Siempre podemos y debemos, es claro, tratar de expresar poética y experimentalmente
cuanto encierran de prodigioso y enigmático las cosas externas y nuestro propio
interior; pero, si tornamos la vista hacia nuestros mayores maestros, en ellos volveremos
a advertir cómo supieron sumergirse en las vivas aguas de la imaginación creadora sin
dar la espalda a los conflictos que nos atenazan y de los que también debemos ser
resonadores.
Sacarnos de los intrincados laberintos en que nuestra especie sin paz anda perdida no es
tarea que puedan cumplir por sí solos la poesía, la novela o el teatro; pero probado
tienen que sí pueden despejar un tanto los extraviados caminos individuales o colectivos
por los que vagamos cuando, a los deleites estéticos que nos brindan, los saturan y
fecundan los dolores, las inquietudes y las esperanzas de los hombres.
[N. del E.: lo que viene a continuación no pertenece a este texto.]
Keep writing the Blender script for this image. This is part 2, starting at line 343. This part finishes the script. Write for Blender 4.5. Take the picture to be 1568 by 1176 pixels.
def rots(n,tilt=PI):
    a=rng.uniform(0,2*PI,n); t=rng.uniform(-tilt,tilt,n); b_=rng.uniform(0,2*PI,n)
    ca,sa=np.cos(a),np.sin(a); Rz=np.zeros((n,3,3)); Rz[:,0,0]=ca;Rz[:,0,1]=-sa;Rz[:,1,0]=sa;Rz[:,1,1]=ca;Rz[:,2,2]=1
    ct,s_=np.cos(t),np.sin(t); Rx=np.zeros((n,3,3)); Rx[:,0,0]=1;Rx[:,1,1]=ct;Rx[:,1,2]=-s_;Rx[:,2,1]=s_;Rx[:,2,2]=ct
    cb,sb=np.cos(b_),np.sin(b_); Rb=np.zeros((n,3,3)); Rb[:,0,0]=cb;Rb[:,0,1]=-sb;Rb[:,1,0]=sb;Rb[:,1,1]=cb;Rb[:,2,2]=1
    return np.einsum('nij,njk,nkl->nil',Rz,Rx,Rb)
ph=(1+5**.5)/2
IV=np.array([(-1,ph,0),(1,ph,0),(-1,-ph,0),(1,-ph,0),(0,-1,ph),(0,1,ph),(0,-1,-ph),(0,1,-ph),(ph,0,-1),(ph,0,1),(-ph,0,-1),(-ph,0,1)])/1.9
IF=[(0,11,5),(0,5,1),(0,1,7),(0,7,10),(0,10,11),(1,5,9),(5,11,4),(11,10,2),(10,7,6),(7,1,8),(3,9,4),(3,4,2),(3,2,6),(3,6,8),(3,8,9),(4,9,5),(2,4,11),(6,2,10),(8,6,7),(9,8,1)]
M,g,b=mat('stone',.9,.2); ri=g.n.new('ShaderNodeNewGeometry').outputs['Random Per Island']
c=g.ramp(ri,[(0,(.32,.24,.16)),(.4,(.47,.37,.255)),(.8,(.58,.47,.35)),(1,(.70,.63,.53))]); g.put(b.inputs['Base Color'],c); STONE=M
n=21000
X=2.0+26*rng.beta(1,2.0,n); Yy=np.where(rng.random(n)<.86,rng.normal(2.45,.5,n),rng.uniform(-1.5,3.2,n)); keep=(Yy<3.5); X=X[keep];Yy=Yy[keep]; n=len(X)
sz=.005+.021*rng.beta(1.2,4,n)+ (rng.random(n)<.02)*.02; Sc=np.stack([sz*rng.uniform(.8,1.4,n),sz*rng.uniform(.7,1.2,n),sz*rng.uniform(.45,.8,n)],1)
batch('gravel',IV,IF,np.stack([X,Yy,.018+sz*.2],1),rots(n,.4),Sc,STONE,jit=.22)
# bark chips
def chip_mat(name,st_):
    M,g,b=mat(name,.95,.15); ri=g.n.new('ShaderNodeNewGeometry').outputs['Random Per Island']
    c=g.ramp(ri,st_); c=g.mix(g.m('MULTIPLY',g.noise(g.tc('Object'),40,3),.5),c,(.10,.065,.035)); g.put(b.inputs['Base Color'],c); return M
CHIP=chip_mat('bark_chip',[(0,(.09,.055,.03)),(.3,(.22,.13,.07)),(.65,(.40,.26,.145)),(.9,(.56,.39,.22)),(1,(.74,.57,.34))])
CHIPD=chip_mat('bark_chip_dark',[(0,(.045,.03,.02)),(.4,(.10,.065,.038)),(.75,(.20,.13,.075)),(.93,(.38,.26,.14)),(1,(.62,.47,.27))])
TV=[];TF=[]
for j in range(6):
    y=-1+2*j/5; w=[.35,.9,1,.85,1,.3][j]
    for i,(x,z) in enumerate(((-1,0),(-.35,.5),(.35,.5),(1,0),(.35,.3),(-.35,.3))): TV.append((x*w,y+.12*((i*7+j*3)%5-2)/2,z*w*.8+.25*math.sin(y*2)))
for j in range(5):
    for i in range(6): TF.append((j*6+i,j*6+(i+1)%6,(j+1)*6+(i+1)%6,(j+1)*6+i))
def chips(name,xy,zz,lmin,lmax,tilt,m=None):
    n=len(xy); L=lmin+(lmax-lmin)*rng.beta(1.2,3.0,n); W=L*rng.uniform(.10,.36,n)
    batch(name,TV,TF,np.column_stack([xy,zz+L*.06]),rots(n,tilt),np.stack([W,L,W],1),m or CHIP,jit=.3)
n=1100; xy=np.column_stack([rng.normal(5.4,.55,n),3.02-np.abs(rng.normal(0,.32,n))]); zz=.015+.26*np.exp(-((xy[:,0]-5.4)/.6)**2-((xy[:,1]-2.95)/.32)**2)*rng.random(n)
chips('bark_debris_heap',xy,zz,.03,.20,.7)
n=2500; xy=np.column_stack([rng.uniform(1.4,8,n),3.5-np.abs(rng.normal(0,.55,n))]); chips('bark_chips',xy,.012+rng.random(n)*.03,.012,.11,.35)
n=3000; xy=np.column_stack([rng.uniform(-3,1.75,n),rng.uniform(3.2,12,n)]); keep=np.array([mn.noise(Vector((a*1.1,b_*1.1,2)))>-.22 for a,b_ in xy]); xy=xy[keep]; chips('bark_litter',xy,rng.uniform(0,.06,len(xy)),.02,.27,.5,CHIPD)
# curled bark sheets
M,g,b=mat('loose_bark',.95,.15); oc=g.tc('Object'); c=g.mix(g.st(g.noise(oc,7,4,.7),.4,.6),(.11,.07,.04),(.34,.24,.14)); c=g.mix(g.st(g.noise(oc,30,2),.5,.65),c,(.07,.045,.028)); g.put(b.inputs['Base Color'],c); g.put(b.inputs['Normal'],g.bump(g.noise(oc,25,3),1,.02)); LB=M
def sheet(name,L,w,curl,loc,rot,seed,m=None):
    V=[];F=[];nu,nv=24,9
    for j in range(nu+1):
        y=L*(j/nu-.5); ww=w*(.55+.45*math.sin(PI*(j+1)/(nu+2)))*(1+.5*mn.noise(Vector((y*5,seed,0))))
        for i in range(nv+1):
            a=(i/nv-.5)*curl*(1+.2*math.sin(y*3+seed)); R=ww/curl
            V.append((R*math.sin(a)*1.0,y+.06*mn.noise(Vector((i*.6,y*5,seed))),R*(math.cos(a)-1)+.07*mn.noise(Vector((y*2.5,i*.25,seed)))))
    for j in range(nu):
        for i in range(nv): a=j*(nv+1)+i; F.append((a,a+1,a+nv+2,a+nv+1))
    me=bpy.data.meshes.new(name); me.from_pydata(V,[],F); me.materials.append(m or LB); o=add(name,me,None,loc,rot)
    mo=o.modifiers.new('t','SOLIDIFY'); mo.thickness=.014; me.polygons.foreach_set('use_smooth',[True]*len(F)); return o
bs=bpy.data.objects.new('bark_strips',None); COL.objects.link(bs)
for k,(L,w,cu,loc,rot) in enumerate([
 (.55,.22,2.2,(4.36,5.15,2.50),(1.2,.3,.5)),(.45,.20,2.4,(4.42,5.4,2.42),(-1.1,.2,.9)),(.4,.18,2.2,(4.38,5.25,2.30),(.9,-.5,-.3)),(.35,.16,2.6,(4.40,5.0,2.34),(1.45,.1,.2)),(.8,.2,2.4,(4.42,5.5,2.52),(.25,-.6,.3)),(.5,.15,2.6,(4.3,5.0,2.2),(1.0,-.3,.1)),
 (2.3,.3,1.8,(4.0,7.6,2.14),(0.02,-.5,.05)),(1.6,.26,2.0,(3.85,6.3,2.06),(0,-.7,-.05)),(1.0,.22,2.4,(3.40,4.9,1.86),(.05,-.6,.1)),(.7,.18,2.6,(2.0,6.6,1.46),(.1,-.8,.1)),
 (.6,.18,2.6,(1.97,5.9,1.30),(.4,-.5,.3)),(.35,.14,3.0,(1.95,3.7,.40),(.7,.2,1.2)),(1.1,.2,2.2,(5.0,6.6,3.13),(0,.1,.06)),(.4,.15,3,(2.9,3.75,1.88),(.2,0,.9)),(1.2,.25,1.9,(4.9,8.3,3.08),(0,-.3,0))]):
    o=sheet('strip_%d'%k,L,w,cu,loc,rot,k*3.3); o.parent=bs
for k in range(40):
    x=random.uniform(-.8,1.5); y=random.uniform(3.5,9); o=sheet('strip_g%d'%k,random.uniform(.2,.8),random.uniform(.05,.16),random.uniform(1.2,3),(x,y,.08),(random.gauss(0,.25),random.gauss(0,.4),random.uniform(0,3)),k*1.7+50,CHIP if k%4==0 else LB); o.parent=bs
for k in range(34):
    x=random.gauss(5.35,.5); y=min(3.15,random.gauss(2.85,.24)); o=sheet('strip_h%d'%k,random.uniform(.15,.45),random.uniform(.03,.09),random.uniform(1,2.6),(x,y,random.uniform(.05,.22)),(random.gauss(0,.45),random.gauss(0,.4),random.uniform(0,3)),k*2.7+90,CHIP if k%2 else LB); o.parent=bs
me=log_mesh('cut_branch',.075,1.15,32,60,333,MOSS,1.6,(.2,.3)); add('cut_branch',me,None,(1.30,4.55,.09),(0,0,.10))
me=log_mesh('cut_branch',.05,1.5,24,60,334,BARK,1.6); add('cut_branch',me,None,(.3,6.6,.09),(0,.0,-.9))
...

Al recibir hoy este premio de las augustas personas cuya presencia tanto me honra, me
conforta suponer que, si se me ha concedido porque deleité algo, también se me habrá
otorgado porque algo inquieté.
Desde la ciudad donde naciera el glorioso creador que nos deleitó y nos sigue
inquietando, hago pública mi gratitud al verme cobijado bajo su nombre esclarecido.